EXERCISE INSTRUCTIONS: Give the total number of lines with the word "from" in them, and no other words.

DATA SECTION:

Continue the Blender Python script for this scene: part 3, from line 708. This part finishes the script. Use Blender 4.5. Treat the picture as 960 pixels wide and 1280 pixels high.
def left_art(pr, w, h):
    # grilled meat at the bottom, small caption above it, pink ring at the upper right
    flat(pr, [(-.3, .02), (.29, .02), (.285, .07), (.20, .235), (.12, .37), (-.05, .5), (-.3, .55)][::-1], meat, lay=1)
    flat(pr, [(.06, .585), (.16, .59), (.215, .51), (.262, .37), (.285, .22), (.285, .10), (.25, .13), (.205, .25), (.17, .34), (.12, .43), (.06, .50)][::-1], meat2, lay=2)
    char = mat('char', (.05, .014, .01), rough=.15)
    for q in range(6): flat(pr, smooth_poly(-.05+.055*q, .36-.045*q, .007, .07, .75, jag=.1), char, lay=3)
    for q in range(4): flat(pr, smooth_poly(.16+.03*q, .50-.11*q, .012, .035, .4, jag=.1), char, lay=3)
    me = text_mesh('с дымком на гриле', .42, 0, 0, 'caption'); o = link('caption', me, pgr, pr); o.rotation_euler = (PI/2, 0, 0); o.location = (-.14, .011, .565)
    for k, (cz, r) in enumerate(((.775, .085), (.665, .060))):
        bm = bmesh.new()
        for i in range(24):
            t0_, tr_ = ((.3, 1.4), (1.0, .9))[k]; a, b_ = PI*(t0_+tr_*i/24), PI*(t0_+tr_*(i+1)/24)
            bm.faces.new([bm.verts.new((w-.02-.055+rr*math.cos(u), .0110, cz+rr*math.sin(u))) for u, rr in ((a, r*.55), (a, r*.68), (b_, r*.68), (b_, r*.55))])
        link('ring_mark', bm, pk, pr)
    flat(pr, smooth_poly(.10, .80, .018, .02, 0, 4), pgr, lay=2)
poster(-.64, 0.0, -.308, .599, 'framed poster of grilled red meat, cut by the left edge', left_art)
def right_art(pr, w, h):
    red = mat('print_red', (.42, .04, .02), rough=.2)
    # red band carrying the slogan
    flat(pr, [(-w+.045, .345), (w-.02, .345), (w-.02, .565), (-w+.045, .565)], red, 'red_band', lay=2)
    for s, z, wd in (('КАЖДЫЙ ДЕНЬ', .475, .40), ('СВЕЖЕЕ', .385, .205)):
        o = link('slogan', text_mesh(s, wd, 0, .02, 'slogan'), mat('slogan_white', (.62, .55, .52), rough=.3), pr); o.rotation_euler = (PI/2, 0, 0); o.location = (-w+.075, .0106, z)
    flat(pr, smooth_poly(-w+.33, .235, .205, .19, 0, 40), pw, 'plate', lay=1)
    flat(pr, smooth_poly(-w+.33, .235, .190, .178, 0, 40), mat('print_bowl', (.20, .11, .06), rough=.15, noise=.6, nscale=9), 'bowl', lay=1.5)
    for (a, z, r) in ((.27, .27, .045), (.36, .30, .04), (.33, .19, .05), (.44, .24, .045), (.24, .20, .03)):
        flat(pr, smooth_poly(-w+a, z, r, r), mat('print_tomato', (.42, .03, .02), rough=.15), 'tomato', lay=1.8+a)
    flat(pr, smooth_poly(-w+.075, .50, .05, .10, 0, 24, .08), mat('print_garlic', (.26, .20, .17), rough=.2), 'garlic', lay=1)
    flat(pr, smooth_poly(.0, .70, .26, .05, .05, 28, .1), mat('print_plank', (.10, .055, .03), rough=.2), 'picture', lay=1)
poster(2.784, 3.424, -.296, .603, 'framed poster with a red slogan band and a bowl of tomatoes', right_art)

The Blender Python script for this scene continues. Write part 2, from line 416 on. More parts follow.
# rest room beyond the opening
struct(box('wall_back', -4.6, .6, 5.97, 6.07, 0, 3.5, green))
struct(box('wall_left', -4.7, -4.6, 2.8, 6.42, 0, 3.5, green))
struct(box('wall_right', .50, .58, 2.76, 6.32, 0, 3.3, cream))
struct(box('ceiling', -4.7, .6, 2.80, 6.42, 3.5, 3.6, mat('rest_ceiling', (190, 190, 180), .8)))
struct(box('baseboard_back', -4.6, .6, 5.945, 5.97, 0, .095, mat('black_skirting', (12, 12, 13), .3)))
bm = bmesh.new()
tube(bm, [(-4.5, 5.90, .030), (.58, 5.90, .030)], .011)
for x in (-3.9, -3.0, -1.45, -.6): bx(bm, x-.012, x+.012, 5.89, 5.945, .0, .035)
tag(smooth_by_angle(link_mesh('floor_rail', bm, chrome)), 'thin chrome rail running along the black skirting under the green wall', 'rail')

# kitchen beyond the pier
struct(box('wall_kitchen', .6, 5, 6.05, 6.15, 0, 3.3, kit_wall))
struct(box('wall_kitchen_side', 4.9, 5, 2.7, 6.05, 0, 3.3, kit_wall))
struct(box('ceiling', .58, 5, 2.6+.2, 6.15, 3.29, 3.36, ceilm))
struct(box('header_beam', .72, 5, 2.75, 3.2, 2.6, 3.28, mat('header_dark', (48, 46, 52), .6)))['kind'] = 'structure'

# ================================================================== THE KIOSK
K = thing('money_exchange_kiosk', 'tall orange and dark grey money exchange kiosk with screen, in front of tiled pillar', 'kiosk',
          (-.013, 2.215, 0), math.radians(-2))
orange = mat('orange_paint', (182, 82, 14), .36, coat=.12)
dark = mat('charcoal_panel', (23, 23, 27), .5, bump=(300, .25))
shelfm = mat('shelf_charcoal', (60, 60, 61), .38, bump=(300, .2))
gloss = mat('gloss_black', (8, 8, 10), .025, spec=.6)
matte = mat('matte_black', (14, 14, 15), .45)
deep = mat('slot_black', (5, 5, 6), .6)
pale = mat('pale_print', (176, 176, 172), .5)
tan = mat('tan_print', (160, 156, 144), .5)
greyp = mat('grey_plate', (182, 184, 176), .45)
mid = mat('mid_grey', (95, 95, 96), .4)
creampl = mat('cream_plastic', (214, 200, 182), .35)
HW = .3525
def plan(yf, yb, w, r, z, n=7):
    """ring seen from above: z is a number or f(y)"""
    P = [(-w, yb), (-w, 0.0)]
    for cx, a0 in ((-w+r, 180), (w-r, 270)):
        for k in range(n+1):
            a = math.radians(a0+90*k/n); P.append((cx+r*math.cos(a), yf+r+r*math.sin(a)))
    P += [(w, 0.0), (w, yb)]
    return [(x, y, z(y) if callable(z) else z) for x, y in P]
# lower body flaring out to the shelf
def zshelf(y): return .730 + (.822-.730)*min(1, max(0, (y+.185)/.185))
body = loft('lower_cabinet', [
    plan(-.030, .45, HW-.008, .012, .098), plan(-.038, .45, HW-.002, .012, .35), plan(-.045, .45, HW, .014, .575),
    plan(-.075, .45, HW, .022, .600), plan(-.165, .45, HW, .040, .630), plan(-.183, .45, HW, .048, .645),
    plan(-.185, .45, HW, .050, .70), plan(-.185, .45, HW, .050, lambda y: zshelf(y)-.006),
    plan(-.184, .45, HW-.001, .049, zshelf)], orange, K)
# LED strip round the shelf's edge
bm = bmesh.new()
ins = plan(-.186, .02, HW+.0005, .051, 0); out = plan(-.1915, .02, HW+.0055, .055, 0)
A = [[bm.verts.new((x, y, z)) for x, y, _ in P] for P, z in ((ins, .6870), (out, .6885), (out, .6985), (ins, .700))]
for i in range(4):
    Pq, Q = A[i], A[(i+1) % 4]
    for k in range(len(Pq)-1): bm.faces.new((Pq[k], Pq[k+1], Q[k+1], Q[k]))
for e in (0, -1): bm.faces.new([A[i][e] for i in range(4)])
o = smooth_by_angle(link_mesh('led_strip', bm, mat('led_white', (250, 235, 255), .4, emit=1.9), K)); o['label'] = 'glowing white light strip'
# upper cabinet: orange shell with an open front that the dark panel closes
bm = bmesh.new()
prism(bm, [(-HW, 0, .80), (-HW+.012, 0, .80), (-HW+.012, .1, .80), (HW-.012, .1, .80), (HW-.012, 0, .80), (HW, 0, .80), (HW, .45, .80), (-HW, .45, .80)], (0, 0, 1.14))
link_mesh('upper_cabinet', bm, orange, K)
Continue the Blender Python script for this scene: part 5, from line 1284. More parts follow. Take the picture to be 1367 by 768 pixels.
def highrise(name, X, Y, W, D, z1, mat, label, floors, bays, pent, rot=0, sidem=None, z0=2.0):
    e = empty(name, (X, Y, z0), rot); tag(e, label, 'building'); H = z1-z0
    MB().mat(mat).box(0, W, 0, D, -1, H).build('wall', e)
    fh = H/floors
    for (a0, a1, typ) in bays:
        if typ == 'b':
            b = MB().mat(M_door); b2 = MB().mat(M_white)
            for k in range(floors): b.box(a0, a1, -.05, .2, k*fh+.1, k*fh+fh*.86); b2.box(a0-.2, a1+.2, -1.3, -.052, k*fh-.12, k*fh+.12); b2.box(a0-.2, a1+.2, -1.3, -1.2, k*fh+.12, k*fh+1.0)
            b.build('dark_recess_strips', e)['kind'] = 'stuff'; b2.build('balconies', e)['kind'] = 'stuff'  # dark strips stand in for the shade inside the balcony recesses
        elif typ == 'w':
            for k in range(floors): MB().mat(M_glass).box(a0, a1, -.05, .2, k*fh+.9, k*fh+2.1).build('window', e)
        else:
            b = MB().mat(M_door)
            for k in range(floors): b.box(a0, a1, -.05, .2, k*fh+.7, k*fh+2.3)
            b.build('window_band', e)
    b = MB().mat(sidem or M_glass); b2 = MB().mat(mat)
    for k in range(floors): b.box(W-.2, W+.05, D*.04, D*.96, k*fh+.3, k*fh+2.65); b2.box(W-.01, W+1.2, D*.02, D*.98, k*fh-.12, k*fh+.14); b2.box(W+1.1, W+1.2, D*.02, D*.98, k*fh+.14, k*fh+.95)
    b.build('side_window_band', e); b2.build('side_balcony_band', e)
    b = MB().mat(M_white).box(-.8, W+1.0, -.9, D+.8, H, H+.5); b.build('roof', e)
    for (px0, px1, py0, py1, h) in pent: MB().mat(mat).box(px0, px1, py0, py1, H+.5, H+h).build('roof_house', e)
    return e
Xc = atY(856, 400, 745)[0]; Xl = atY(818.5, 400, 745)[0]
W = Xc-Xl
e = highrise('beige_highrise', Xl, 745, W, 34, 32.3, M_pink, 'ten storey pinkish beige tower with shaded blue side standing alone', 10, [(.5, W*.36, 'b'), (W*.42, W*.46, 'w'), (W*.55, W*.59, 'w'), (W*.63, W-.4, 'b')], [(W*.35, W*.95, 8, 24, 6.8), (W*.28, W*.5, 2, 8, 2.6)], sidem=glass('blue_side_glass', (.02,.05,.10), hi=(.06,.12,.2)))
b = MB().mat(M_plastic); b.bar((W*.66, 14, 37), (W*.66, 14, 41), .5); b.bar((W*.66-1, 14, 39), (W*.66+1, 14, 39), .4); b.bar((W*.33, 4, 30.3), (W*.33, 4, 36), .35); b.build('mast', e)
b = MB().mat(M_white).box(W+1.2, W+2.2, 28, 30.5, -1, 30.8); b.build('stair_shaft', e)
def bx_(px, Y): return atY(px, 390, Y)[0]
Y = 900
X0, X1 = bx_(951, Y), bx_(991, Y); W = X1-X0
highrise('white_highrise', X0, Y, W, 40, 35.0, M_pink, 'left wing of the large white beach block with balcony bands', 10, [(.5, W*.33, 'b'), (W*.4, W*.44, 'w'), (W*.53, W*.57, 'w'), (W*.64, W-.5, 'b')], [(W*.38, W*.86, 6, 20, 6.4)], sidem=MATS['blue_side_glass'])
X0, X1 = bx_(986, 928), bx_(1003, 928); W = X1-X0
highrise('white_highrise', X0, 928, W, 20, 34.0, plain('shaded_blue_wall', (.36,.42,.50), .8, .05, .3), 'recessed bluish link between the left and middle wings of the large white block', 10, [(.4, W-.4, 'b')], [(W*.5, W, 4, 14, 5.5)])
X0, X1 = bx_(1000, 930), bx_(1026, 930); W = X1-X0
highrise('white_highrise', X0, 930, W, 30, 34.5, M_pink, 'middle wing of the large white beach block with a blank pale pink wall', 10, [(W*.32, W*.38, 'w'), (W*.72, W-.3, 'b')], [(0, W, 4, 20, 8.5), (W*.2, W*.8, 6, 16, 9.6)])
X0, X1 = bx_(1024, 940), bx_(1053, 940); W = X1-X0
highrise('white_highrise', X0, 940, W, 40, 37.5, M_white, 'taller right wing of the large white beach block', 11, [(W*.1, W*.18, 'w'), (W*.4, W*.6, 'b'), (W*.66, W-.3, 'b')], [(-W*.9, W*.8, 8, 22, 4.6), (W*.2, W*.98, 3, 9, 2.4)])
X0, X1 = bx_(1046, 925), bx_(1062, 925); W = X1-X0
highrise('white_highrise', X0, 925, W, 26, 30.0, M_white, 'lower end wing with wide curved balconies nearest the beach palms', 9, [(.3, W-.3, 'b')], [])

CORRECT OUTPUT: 4